Taking a Bite of Converso History Through Tacos
Since 2005, Texas-born conceptual artist and former Heeb photo editor, Peter Svarzbein has been interviewing and photographing Latino families in the American Southwest who are returning to Judaism — believing their ancestors were Conversos, forced converts to Catholicism during the Spanish Inquisition.
Svarzbein, 33, was looking for a way for more people to feast their eyes on these portraits of Crypto Jews and to chew on the historic circumstances that connect Latinos and Jewish traditions.
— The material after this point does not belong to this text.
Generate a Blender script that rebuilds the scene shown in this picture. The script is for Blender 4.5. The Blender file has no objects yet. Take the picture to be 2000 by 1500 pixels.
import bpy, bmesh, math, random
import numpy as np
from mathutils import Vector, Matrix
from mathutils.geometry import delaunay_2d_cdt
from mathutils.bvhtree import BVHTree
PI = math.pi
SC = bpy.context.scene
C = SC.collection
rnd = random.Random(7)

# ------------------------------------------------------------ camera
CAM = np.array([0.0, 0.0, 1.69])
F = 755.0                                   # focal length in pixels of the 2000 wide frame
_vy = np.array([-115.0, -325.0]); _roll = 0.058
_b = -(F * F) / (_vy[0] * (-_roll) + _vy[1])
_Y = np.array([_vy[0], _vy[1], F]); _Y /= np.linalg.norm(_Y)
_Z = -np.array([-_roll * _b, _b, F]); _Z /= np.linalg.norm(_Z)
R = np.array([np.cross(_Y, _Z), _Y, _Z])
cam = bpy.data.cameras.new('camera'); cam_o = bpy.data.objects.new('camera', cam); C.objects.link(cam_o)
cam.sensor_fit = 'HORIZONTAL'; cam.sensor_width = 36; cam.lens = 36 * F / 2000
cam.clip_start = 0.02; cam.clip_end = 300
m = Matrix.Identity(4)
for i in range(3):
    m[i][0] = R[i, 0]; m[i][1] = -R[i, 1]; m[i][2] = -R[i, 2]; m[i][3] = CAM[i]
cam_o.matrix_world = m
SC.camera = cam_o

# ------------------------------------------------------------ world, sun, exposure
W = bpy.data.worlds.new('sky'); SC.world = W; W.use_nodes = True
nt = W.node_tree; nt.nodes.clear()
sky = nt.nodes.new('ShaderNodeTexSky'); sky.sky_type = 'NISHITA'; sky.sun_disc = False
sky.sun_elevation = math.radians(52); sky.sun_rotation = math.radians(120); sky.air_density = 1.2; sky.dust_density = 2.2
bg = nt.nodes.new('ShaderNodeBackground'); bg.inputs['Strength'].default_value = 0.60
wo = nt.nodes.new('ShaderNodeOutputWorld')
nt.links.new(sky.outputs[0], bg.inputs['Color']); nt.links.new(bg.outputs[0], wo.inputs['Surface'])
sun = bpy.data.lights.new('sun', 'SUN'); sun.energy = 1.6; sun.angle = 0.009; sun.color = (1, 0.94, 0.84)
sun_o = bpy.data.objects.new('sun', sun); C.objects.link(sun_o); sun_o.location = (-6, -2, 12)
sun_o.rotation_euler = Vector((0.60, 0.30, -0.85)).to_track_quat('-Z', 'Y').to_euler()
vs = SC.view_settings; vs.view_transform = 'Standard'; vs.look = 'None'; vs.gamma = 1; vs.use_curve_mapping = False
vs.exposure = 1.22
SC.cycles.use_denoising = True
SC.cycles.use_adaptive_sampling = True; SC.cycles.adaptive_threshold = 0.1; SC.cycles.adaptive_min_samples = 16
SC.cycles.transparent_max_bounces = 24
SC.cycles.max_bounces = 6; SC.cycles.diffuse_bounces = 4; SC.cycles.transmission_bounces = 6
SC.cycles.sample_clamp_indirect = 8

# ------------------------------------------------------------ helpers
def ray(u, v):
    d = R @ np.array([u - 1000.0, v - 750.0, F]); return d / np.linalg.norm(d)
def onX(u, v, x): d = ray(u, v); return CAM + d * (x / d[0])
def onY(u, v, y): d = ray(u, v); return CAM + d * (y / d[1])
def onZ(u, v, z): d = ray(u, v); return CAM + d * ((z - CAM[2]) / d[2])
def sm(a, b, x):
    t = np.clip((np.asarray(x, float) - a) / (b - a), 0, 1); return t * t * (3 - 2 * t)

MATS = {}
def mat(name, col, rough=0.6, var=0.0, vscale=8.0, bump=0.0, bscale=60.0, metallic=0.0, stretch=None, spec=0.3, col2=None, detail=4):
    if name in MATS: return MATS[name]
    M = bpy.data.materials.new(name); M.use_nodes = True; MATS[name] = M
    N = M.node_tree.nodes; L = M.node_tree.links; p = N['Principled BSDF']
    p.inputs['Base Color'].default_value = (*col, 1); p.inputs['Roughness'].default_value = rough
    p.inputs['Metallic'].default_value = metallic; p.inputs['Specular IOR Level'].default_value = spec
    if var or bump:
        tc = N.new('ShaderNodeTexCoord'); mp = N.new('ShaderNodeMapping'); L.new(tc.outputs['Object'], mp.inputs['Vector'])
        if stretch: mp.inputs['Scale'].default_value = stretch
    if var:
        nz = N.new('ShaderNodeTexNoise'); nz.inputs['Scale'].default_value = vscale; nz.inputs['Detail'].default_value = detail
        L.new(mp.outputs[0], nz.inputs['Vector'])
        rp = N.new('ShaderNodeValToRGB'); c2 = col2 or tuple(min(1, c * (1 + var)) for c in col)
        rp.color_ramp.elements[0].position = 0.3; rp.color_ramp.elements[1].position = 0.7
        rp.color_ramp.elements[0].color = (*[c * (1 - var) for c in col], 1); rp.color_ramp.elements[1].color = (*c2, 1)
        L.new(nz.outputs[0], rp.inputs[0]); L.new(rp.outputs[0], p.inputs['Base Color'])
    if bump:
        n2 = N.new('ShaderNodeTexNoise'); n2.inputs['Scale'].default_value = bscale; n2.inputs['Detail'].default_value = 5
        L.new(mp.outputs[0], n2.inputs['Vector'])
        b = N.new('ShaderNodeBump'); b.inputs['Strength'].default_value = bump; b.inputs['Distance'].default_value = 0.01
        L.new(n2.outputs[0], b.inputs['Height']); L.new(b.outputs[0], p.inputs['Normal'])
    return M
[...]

That’s when he came up with the idea for a food truck — a kosher taco truck, to be exact.
With the support of various organizations in his native El Paso, Svarzbein launched Conversos y Tacos Kosher Gourmet Trucks, an innovative and interactive art installation than ran for a week in the city in far West Texas in late July.
Over the week, the truck made six stops at various community and food events around El Paso (where Szarzbein grew up in a culturally Jewish family with a Hispanic-Ashkenazi background), serving fusion taco plates melding Jewish and Mexican cuisine. The food reflected the questions Svarzbein wants to challenge people with, like: How can a person be both Jewish and Latino? How can culture, religion and identity fuse together over, or through, the U.S.-Mexico border?
The artist teamed up with local chef Jose Cazares of Hello Day Café to come up with three unique tacos inspired by both Jewish and Latino food. The first was a pickle and brisket taco (“a deli experience on a corn tortilla”), the second was a chicken shawarma taco served with Israeli salad and tahini, and the third was a kosher carne asada taco with pico de gallo and cilantro. All three were served together, along with a latke and a jalapeno dipping sauce with a soy sauce base. Conversos y Tacos charged patrons a symbolic $6.13 for the whole plate.
Sourcing the kosher meat for these special tacos was not so simple. Svarzbein got some of it from fellow El Paso native Ari White, who has been wowing New York recently with his pop-up kosher Texas-style barbeque (his smoker is called HaKadosh BBQ). “We had to go to the Trader Joe’s in Albuquerque, New Mexico for the rest of the kosher chicken and brisket,” Svarzbein said.
The taco truck also had to have a mashgiach, or kosher supervisor, which for part of the time was Rabbi Juan Mejia, who was born in Bogota, Colombia to a Catholic family and made his way back to Judaism when he learned his family was descended from Conversos. Rabbi Levi Greenberg of Chabad in El Paso was also a mashgiach for the project.
As customers enjoyed the fusion tacos, they watched an audiovisual presentation of Szarzbein’s photographs of Conversos and perused special fold-out menus he prepared containing a timeline of the Spanish Inquisition and the history of the Conversos, a list of Sephardic surnames, and definitions for the terms “Conversos,” “Crypto-Jews” and “Anusim” — all referring to Jews who were forced to convert to Christianity on pain of death.
The tacos Svarzbein served up were intentionally neither authentically Jewish nor authentically Mexican. “That’s the whole point. It was about challenging assumptions,” he noted. “People who were looking for authentic Sephardic or authentic Mexican food would have been disappointed.”
Based on the attention the project has received, it would seem that few people were disappointed. Diners appeared to be hungry for Svarzbein’s artistically presented lesson on food as identity, and his attempt to ironically reclaim the identity of Jews once derogatively called Marranos (pigs) through kosher tacos.